▶ **PROBLEM DETAILS**: Exclude images, then output the remaining data verbatim.

▶ **GIVEN DATA**:

-- START --

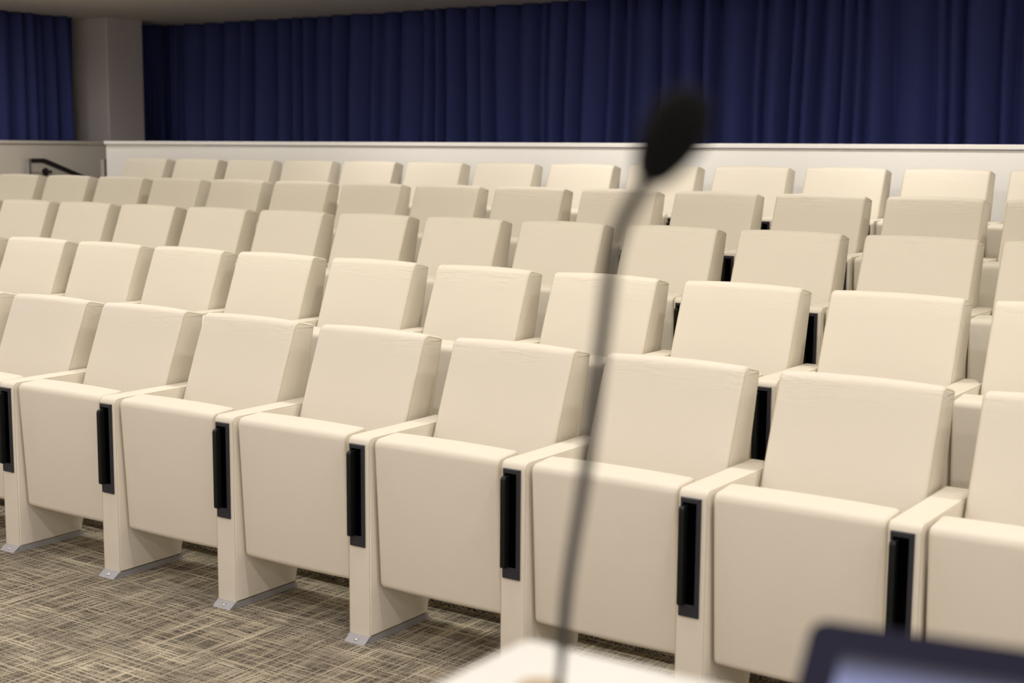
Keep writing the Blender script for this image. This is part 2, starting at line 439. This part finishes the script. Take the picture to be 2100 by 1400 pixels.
for r_, (qx, qy, qz, i0, n, dx) in enumerate(ROWS):
    for k in range(n):
        o = proto if first else copy_seat(); first = False
        o.location = (qx - 0.080 + PITCH*(i0+k) + dx[k], ROW_Y[r_], ROW_Z[r_])
        if k == n-1: lab = 'cream leather theatre seat in the %s row, cut off by the right photo edge' % RN[r_]
        elif k == 0 and r_ < 4: lab = 'cream leather theatre seat in the %s row, cut off by the left photo edge' % RN[r_]
        else: lab = 'cream leather theatre seat in the %s row, %s from the left' % (RN[r_], ORD[k])
        tag(o, lab, 'seat', 'theatre seats in the %s row' % RN[r_])

# ------------------------------------------------------------------ lectern, microphone, touch panel
LZ = 1.10
lec = empty('lectern', (-0.22, -2.5, 0)); tag(lec, 'blurred cream lectern with rounded top edge in the foreground below the microphone', 'lectern')
b_ = bmesh.new(); box(b_, -0.482, 0.482, -0.27, 0.262, LZ-0.055, LZ, 0.018, 5); link('top', b_, M_LECTERN, lec, smooth=True)
b_ = bmesh.new(); box(b_, -0.44, 0.44, -0.22, 0.215, 0.05, LZ-0.055, 0.006); link('body', b_, M_LECTERN, lec)
b_ = bmesh.new(); box(b_, -0.46, 0.46, -0.24, 0.235, 0.0, 0.05, 0.004); link('plinth', b_, M_DARKSTEEL, lec)
M_TAN = mat('tan_grommet', (0.42, 0.30, 0.17), 0.5)[0]
g = bmesh.new(); lathe(g, [(0.0, -0.004), (0.0, 0.0005), (0.014, 0.0005), (0.021, 0.0004), (0.023, -0.004)], (-0.394, 0.156, LZ), (0, 0, 1), 28)
link('cable_grommet', g, M_TAN, lec)

mic = empty('gooseneck_microphone', (-0.566, -2.405, LZ)); tag(mic, 'blurred black gooseneck microphone with foam windscreen standing on the cream lectern', 'microphone')
O = mic.location.copy()
b_ = bmesh.new(); lathe(b_, [(0, 0), (0.014, 0), (0.014, 0.004), (0.009, 0.008), (0.005, 0.014), (0, 0.014)], (0, 0, 0)); link('base', b_, M_BLACK, mic, smooth=False)
keyp = [(-0.566, -2.405, 1.108), (-0.5685, -2.3885, 1.129), (-0.5395, -2.424, 1.222), (-0.474, -2.507, 1.338), (-0.432, -2.561, 1.428), (-0.395, -2.608, 1.494), (-0.367, -2.623, 1.529)]
def smooth_path(ps, sub=8):
    ps = [Vector(p) for p in ps]; out = []
    q = [ps[0]*2-ps[1]] + ps + [ps[-1]*2-ps[-2]]
    for i in range(1, len(q)-2):
        for k in range(sub):
            t = k/sub; a, b0, c, d = q[i-1], q[i], q[i+1], q[i+2]
            out.append(0.5*((2*b0) + (c-a)*t + (2*a-5*b0+4*c-d)*t*t + (3*b0-a-3*c+d)*t**3))
    out.append(ps[-1]); return out
M_STEM = mat('satin_black_metal', (0.012, 0.011, 0.011), 0.5, 0.0, **{'Specular IOR Level': 0.3})[0]
b_ = bmesh.new(); sp = smooth_path(keyp); tube(b_, [p-O for p in sp], [0.0031 + 0.0014*min(max((p.z-1.15)/0.02, 0), 1) for p in sp], 12); link('gooseneck', b_, M_STEM, mic, smooth=True)
hd = Vector((-0.367, -2.623, 1.529)) - O; tip = Vector((-0.3395, -2.625, 1.572)) - O; ax = (tip-hd).normalized()
mt, nt, bb = mat('black_foam', (0.006, 0.006, 0.006), 0.95, **{'Specular IOR Level': 0.1}); bump(nt, bb, noise(nt, coord(nt), 900, 2), 0.6, 0.001)
b_ = bmesh.new(); lathe(b_, [(0, -0.004), (0.0075, -0.003), (0.0115, 0.003), (0.0155, 0.014), (0.0175, 0.026), (0.0165, 0.038), (0.012, 0.047), (0.006, 0.0515), (0, 0.053)], hd, ax, 28)
link('foam_windscreen', b_, mt, mic, smooth=True)

P1 = Vector((-0.35, -2.417, 1.232))
right = Vector((0.985, 0.175, 0)).normalized(); nn = Vector((0.175, -0.985, 0)).normalized(); th = math.radians(56)
down = Vector((0, 0, -math.cos(th))) + nn*math.sin(th); face = right.cross(down)*-1
if face.z < 0: face = -face
tp = empty('touch_panel', (0, 0, 0)); tag(tp, 'blurred dark framed touch screen tilted on the lectern at the bottom right corner', 'screen')
PW, PH = 0.34, 0.212
tp.location = P1 + right*PW/2 + down*PH
T = tp.location.copy()
rot = Matrix((right, -down, face)).transposed()
def local(bmx):
    for v in bmx.verts: v.co = rot @ v.co
b_ = bmesh.new()
ol = fillet([(-PW/2, 0, 0.012), (PW/2, 0, 0.012), (PW/2, PH, 0.012), (-PW/2, PH, 0.012)], 6)
def plate(bmx, ol_, z0, z1):
    a = [bmx.verts.new((p.x, p.y, z0)) for p in ol_]; c = [bmx.verts.new((p.x, p.y, z1)) for p in ol_]; n_ = len(ol_)
    for i in range(n_): bmx.faces.new((a[i], a[(i+1) % n_], c[(i+1) % n_], c[i]))
    bmx.faces.new(a[::-1]); bmx.faces.new(c)
plate(b_, ol, -0.014, 0.0); local(b_)
M_BEZEL = mat('dark_bezel', (0.014, 0.014, 0.030), 0.7, **{'Specular IOR Level': 0.1})[0]
link('bezel', b_, M_BEZEL, tp)
mt, nt, bb = mat('lit_screen', (0.02, 0.02, 0.03), 0.5, **{'Specular IOR Level': 0.2})
sepn = nt.nodes.new('ShaderNodeSeparateXYZ'); gen = nt.nodes.new('ShaderNodeTexCoord'); nt.links.new(gen.outputs['Generated'], sepn.inputs[0])
gr = rng(nt, sepn.outputs[2], 0.80, 0.98, 1.0, 0.0)
mixc = nt.nodes.new('ShaderNodeMix'); mixc.data_type = 'RGBA'; nt.links.new(gr, mixc.inputs[0])
mixc.inputs[6].default_value = (0.012, 0.012, 0.02, 1); mixc.inputs[7].default_value = (0.36, 0.40, 0.70, 1)
nt.links.new(mixc.outputs[2], bb.inputs['Emission Color']); bb.inputs['Emission Strength'].default_value = 1.0
b_ = bmesh.new(); ol = [Vector(p) for p in ((-PW/2+0.024, 0.02), (PW/2-0.02, 0.02), (PW/2-0.02, PH-0.026), (-PW/2+0.024, PH-0.026))]
plate(b_, ol, 0.0, 0.0012); local(b_); link('screen', b_, mt, tp)
b_ = bmesh.new(); box(b_, -0.06, 0.06, 0.02, 0.045, -0.10, -0.014, 0.002); 
local(b_)
for v in b_.verts: v.co.z = max(v.co.z, LZ - T.z)
link('stand', b_, M_BEZEL, tp)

-- END --

▶ **REPLY TO THE EXERCISE**:
Keep writing the Blender script for this image. This is part 2, starting at line 439. This part finishes the script. Take the picture to be 2100 by 1400 pixels.
for r_, (qx, qy, qz, i0, n, dx) in enumerate(ROWS):
    for k in range(n):
        o = proto if first else copy_seat(); first = False
        o.location = (qx - 0.080 + PITCH*(i0+k) + dx[k], ROW_Y[r_], ROW_Z[r_])
        if k == n-1: lab = 'cream leather theatre seat in the %s row, cut off by the right photo edge' % RN[r_]
        elif k == 0 and r_ < 4: lab = 'cream leather theatre seat in the %s row, cut off by the left photo edge' % RN[r_]
        else: lab = 'cream leather theatre seat in the %s row, %s from the left' % (RN[r_], ORD[k])
        tag(o, lab, 'seat', 'theatre seats in the %s row' % RN[r_])

# ------------------------------------------------------------------ lectern, microphone, touch panel
LZ = 1.10
lec = empty('lectern', (-0.22, -2.5, 0)); tag(lec, 'blurred cream lectern with rounded top edge in the foreground below the microphone', 'lectern')
b_ = bmesh.new(); box(b_, -0.482, 0.482, -0.27, 0.262, LZ-0.055, LZ, 0.018, 5); link('top', b_, M_LECTERN, lec, smooth=True)
b_ = bmesh.new(); box(b_, -0.44, 0.44, -0.22, 0.215, 0.05, LZ-0.055, 0.006); link('body', b_, M_LECTERN, lec)
b_ = bmesh.new(); box(b_, -0.46, 0.46, -0.24, 0.235, 0.0, 0.05, 0.004); link('plinth', b_, M_DARKSTEEL, lec)
M_TAN = mat('tan_grommet', (0.42, 0.30, 0.17), 0.5)[0]
g = bmesh.new(); lathe(g, [(0.0, -0.004), (0.0, 0.0005), (0.014, 0.0005), (0.021, 0.0004), (0.023, -0.004)], (-0.394, 0.156, LZ), (0, 0, 1), 28)
link('cable_grommet', g, M_TAN, lec)

mic = empty('gooseneck_microphone', (-0.566, -2.405, LZ)); tag(mic, 'blurred black gooseneck microphone with foam windscreen standing on the cream lectern', 'microphone')
O = mic.location.copy()
b_ = bmesh.new(); lathe(b_, [(0, 0), (0.014, 0), (0.014, 0.004), (0.009, 0.008), (0.005, 0.014), (0, 0.014)], (0, 0, 0)); link('base', b_, M_BLACK, mic, smooth=False)
keyp = [(-0.566, -2.405, 1.108), (-0.5685, -2.3885, 1.129), (-0.5395, -2.424, 1.222), (-0.474, -2.507, 1.338), (-0.432, -2.561, 1.428), (-0.395, -2.608, 1.494), (-0.367, -2.623, 1.529)]
def smooth_path(ps, sub=8):
    ps = [Vector(p) for p in ps]; out = []
    q = [ps[0]*2-ps[1]] + ps + [ps[-1]*2-ps[-2]]
    for i in range(1, len(q)-2):
        for k in range(sub):
            t = k/sub; a, b0, c, d = q[i-1], q[i], q[i+1], q[i+2]
            out.append(0.5*((2*b0) + (c-a)*t + (2*a-5*b0+4*c-d)*t*t + (3*b0-a-3*c+d)*t**3))
    out.append(ps[-1]); return out
M_STEM = mat('satin_black_metal', (0.012, 0.011, 0.011), 0.5, 0.0, **{'Specular IOR Level': 0.3})[0]
b_ = bmesh.new(); sp = smooth_path(keyp); tube(b_, [p-O for p in sp], [0.0031 + 0.0014*min(max((p.z-1.15)/0.02, 0), 1) for p in sp], 12); link('gooseneck', b_, M_STEM, mic, smooth=True)
hd = Vector((-0.367, -2.623, 1.529)) - O; tip = Vector((-0.3395, -2.625, 1.572)) - O; ax = (tip-hd).normalized()
mt, nt, bb = mat('black_foam', (0.006, 0.006, 0.006), 0.95, **{'Specular IOR Level': 0.1}); bump(nt, bb, noise(nt, coord(nt), 900, 2), 0.6, 0.001)
b_ = bmesh.new(); lathe(b_, [(0, -0.004), (0.0075, -0.003), (0.0115, 0.003), (0.0155, 0.014), (0.0175, 0.026), (0.0165, 0.038), (0.012, 0.047), (0.006, 0.0515), (0, 0.053)], hd, ax, 28)
link('foam_windscreen', b_, mt, mic, smooth=True)

P1 = Vector((-0.35, -2.417, 1.232))
right = Vector((0.985, 0.175, 0)).normalized(); nn = Vector((0.175, -0.985, 0)).normalized(); th = math.radians(56)
down = Vector((0, 0, -math.cos(th))) + nn*math.sin(th); face = right.cross(down)*-1
if face.z < 0: face = -face
tp = empty('touch_panel', (0, 0, 0)); tag(tp, 'blurred dark framed touch screen tilted on the lectern at the bottom right corner', 'screen')
PW, PH = 0.34, 0.212
tp.location = P1 + right*PW/2 + down*PH
T = tp.location.copy()
rot = Matrix((right, -down, face)).transposed()
def local(bmx):
    for v in bmx.verts: v.co = rot @ v.co
b_ = bmesh.new()
ol = fillet([(-PW/2, 0, 0.012), (PW/2, 0, 0.012), (PW/2, PH, 0.012), (-PW/2, PH, 0.012)], 6)
def plate(bmx, ol_, z0, z1):
    a = [bmx.verts.new((p.x, p.y, z0)) for p in ol_]; c = [bmx.verts.new((p.x, p.y, z1)) for p in ol_]; n_ = len(ol_)
    for i in range(n_): bmx.faces.new((a[i], a[(i+1) % n_], c[(i+1) % n_], c[i]))
    bmx.faces.new(a[::-1]); bmx.faces.new(c)
plate(b_, ol, -0.014, 0.0); local(b_)
M_BEZEL = mat('dark_bezel', (0.014, 0.014, 0.030), 0.7, **{'Specular IOR Level': 0.1})[0]
link('bezel', b_, M_BEZEL, tp)
mt, nt, bb = mat('lit_screen', (0.02, 0.02, 0.03), 0.5, **{'Specular IOR Level': 0.2})
sepn = nt.nodes.new('ShaderNodeSeparateXYZ'); gen = nt.nodes.new('ShaderNodeTexCoord'); nt.links.new(gen.outputs['Generated'], sepn.inputs[0])
gr = rng(nt, sepn.outputs[2], 0.80, 0.98, 1.0, 0.0)
mixc = nt.nodes.new('ShaderNodeMix'); mixc.data_type = 'RGBA'; nt.links.new(gr, mixc.inputs[0])
mixc.inputs[6].default_value = (0.012, 0.012, 0.02, 1); mixc.inputs[7].default_value = (0.36, 0.40, 0.70, 1)
nt.links.new(mixc.outputs[2], bb.inputs['Emission Color']); bb.inputs['Emission Strength'].default_value = 1.0
b_ = bmesh.new(); ol = [Vector(p) for p in ((-PW/2+0.024, 0.02), (PW/2-0.02, 0.02), (PW/2-0.02, PH-0.026), (-PW/2+0.024, PH-0.026))]
plate(b_, ol, 0.0, 0.0012); local(b_); link('screen', b_, mt, tp)
b_ = bmesh.new(); box(b_, -0.06, 0.06, 0.02, 0.045, -0.10, -0.014, 0.002); 
local(b_)
for v in b_.verts: v.co.z = max(v.co.z, LZ - T.z)
link('stand', b_, M_BEZEL, tp)